Multi-walled carbon nanotube (M-CNT)/Nafion nanocomposites were prepared by the dispersion of treated M-CNTs in a Nafion solution; this procedure was done in order to evaluate the influence of M-CNT loading of up to 7 wt.% on the M-CNT distribution behavior, mechanical properties, and the related actuation performance of the composites. As the M-CNT loading rose above 1 wt.%, the uniformly distributed M-CNT bundles induced by the Nafion polymer were determined to be perturbed, resulting in an inhomogeneous distribution. The heterogeneously distributed M-CNT bundles may provide an undesired impact on the connectivity within the Nafion membrane, thus giving rise to the poor electrochemically-generated actuation properties.

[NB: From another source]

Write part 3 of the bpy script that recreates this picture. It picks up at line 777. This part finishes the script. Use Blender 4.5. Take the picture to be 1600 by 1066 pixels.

It is important to note that the nanocomposite having only a 1 wt.% of M-CNT loading exhibited the best actuation performance in terms of the blocking forces produced by the M-CNT nanocomposites in a cantilever form. It can be understood that the performance improvement is caused by the uniform distribution of the M-CNT bundles, which was confirmed by TEM, XRD and electromechanical actuation tests. It is concluded that the M-CNT distribution behavior, induced by interactions between the polymer matrix, Nafion and the M-CNTs and the related electromechanical performance of the composites, are mainly governed by the M-CNT content. Also, DMA testing was performed.